Hello. I am a college student living at home and our old router is starting to deteriorate and thus leaving a bad signal through our house. My bedroom where the wifi must travel to is semi-far away and the walls are thick so the connection is pretty crap anyway. I'm thinking of buying a router (pic related) to set up in my room on my own separate internet network. Here are my questions: Is it possible to have two different routers in one home with separate networks? My room doesn't have one of those ports on the wall that you screw a modem into (forgive me for not knowing what it's called) but can I set it up in here anyway? What would I need to accomplish this if it is possible? Any help is much appreciated.
>deteriorate
>leaving a bad signal
>travel to is semi-far
>walls are thick
Wat.
>>59321921
call geeksquad
>>59321921
Why don't you just buy two powerline Ethernet adapters?
>>59321921
Use Google, you dumb fuck or at least stay in sqt!
You can contract a second internet connection, but you'll be paying double. They'll set it up for you.
I'm more interested in knowing if you can have 2 different access points in 2 different parts of the house using the same line.
>>59321921
Electronics don't wear out slowly over time, your wireless signal won't slowly wear out because the hardware is getting older, it either works or it doesn't. Or stages in-between possibly but discontinuously.
Anyway.
What do you want? Your own network, your own WiFi, your own internet connection?
If you have one phone line you have one internet connection unless you have cable or satellite internet I guess.

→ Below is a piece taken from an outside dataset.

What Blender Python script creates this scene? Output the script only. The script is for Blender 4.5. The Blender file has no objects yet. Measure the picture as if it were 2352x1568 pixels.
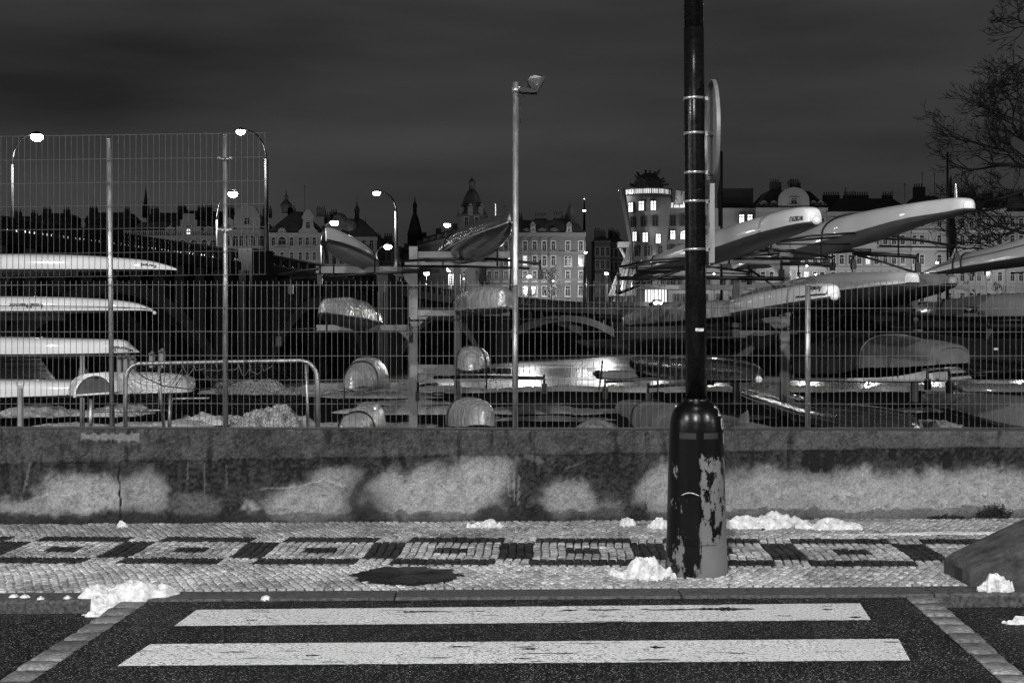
import bpy, bmesh, math, random
from mathutils import Vector, Matrix, noise
R = math.radians
S = bpy.context.scene
COL = S.collection
rnd = random.Random(7)
F = 3266.0; CX = 1176.0; HY = 729.0; EYE = 1.7          # calibration of the photograph (2352 x 1568 reading grid)

# ------------------------------------------------------------------ camera
cam = bpy.data.cameras.new('camera'); camo = bpy.data.objects.new('camera', cam); COL.objects.link(camo)
camo.location = (0, 0, EYE); camo.rotation_euler = (R(90), 0, 0)
cam.sensor_width = 36; cam.lens = 50.0; cam.shift_y = -55/2352.0
cam.clip_end = 3000; cam.clip_start = 0.1
S.camera = camo

# ------------------------------------------------------------------ world (dusk sky, grey)
W = bpy.data.worlds.new('World'); S.world = W; W.use_nodes = True
nt = W.node_tree; nt.nodes.clear()
def N(t, k, **kw):
    n = t.nodes.new(k)
    for a, b in kw.items(): setattr(n, a, b)
    return n
out = N(nt, 'ShaderNodeOutputWorld'); bg = N(nt, 'ShaderNodeBackground'); sky = N(nt, 'ShaderNodeTexSky')
sky.sky_type = 'NISHITA'; sky.sun_disc = False; sky.sun_elevation = R(1.5); sky.sun_rotation = R(200); sky.air_density = 1.0
bw = N(nt, 'ShaderNodeRGBToBW'); nt.links.new(sky.outputs[0], bw.inputs[0])
tc = N(nt, 'ShaderNodeTexCoord'); mp = N(nt, 'ShaderNodeMapping'); mp.inputs['Scale'].default_value = (1.6, 1.6, 9.0)
mp.inputs['Rotation'].default_value = (0, R(-4), 0)
nt.links.new(tc.outputs['Generated'], mp.inputs['Vector'])
nz = N(nt, 'ShaderNodeTexNoise'); nz.inputs['Scale'].default_value = 1.3; nz.inputs['Detail'].default_value = 5; nz.inputs['Roughness'].default_value = .45
nt.links.new(mp.outputs[0], nz.inputs['Vector'])
rp = N(nt, 'ShaderNodeMapRange'); rp.inputs['From Min'].default_value = .36; rp.inputs['From Max'].default_value = .66
rp.inputs['To Min'].default_value = .55; rp.inputs['To Max'].default_value = 1.65
nt.links.new(nz.outputs['Fac'], rp.inputs['Value'])
clampn = N(nt, 'ShaderNodeMath', operation='MINIMUM'); clampn.inputs[1].default_value = 1.0     # city glow evens the sky out
nt.links.new(bw.outputs[0], clampn.inputs[0])
ml = N(nt, 'ShaderNodeMath', operation='MULTIPLY'); nt.links.new(clampn.outputs[0], ml.inputs[0]); nt.links.new(rp.outputs[0], ml.inputs[1])
nt.links.new(ml.outputs[0], bg.inputs['Color']); bg.inputs['Strength'].default_value = SKYS = 0.031
nt.links.new(bg.outputs[0], out.inputs['Surface'])
S.view_settings.view_transform = 'Standard'; S.view_settings.look = 'None'
S.view_settings.exposure = 0.0; S.view_settings.gamma = 1.0; S.view_settings.use_curve_mapping = False
sun = bpy.data.lights.new('sun', 'SUN'); sun.energy = 0.08; sun.angle = R(10); suno = bpy.data.objects.new('sun', sun); COL.objects.link(suno)
suno.rotation_euler = (R(50), 0, R(-20))
S.cycles.max_bounces = 6; S.cycles.sample_clamp_indirect = 3.0; S.cycles.caustics_reflective = False; S.cycles.caustics_refractive = False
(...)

So, to go from internet to network you need a modem. Your ip will give you probably only one ip address so typically you create a private network using one of the rfc private ranges and then use a router to route packets between networks. Finally for WiFi you need an access point. What people call routers are really actually all 3 in one.

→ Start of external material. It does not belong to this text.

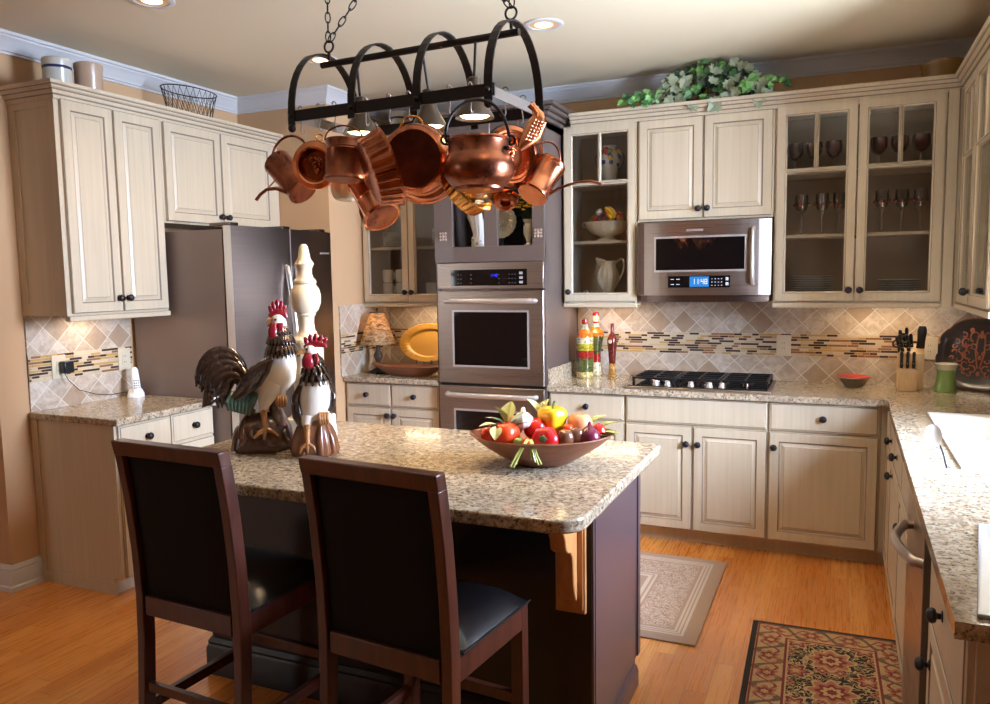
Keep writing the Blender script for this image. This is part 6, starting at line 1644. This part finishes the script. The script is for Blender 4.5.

If you want to extend WiFi you need a wireless access point. If you want your own network you need to reconfigure the router connected to the modem to handle the two networks then a wireless access point for each. If you want your own internet then you pay to get another line installed.

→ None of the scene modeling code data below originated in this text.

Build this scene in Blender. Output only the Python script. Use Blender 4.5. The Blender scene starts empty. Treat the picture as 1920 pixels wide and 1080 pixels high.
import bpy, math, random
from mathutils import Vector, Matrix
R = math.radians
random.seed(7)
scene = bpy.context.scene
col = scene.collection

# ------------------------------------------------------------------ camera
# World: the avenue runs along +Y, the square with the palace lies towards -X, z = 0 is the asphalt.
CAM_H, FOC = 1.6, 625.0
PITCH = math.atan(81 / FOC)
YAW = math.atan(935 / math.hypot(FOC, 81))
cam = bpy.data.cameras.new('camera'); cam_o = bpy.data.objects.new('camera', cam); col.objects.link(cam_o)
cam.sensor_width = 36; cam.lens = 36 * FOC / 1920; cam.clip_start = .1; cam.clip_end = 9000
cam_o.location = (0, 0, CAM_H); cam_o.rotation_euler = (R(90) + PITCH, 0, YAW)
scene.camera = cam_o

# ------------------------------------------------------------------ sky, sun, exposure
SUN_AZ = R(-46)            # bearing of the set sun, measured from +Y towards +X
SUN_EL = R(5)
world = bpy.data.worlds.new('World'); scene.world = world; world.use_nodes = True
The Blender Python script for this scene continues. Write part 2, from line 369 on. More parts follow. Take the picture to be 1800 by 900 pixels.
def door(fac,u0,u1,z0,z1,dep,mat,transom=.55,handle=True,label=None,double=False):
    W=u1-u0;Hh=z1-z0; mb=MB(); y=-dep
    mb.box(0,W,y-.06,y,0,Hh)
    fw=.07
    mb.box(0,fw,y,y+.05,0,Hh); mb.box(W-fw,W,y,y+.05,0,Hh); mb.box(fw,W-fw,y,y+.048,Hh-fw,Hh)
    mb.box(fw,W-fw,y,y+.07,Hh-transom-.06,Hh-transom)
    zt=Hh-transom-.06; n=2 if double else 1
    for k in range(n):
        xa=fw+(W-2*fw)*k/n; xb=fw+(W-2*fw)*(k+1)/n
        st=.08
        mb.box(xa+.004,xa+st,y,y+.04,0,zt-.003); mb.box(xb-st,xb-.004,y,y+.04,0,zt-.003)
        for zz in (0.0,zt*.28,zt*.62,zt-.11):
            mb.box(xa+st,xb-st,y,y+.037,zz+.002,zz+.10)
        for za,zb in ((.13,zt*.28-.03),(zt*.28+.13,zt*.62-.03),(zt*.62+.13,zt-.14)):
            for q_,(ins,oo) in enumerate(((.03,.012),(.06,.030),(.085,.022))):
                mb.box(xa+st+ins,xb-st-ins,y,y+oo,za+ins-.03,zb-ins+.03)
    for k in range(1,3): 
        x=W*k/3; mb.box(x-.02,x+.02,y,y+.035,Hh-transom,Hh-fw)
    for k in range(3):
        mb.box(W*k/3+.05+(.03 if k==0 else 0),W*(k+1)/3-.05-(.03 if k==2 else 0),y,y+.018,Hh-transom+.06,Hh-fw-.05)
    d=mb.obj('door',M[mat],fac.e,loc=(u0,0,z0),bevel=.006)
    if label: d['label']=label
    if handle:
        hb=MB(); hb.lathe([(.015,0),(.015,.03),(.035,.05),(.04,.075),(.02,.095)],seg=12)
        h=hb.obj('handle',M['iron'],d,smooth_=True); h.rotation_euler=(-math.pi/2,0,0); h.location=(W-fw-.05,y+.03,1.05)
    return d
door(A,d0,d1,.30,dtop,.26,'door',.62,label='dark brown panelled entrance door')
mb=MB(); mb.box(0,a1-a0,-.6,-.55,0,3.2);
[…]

WiFi on 2.4ghz overlaps like a motherfucker, you can have channel 1,6 and 11 running at the same time without an issue, that's the most. If people near you are running WiFi at channels within 5 or 6 hops of your channel it will interfere. If someone uses a microwave or cordless phone it will interfere. If you want a second access point on a close channel or will interfere.
If you can use a cable use a cable. Cable is infinitely better than wireless
>>59324921
It's the first time I heard of those, and they seem pretty amazing. Would they work if you have different power lines coming into your house?
Electrical wiring sometimes is a mess in older houses.
>>59324921
>>59325039
Instead of using powerline adapters simply pay homeless men to fuck you in the asshole until you get aids. A much more pleasant experience.
>>59325039
They seem to work at my dad's house really well it's how he connects to his office which actually a little separate apartment downstairs. As far as wiring goes I'm not too sure best ask the manufacturer.
No, you could not run another router without running an ethernet line. However buying a router like pic related would probably be strong enough to reach your room especially you use the 2.4gHz band.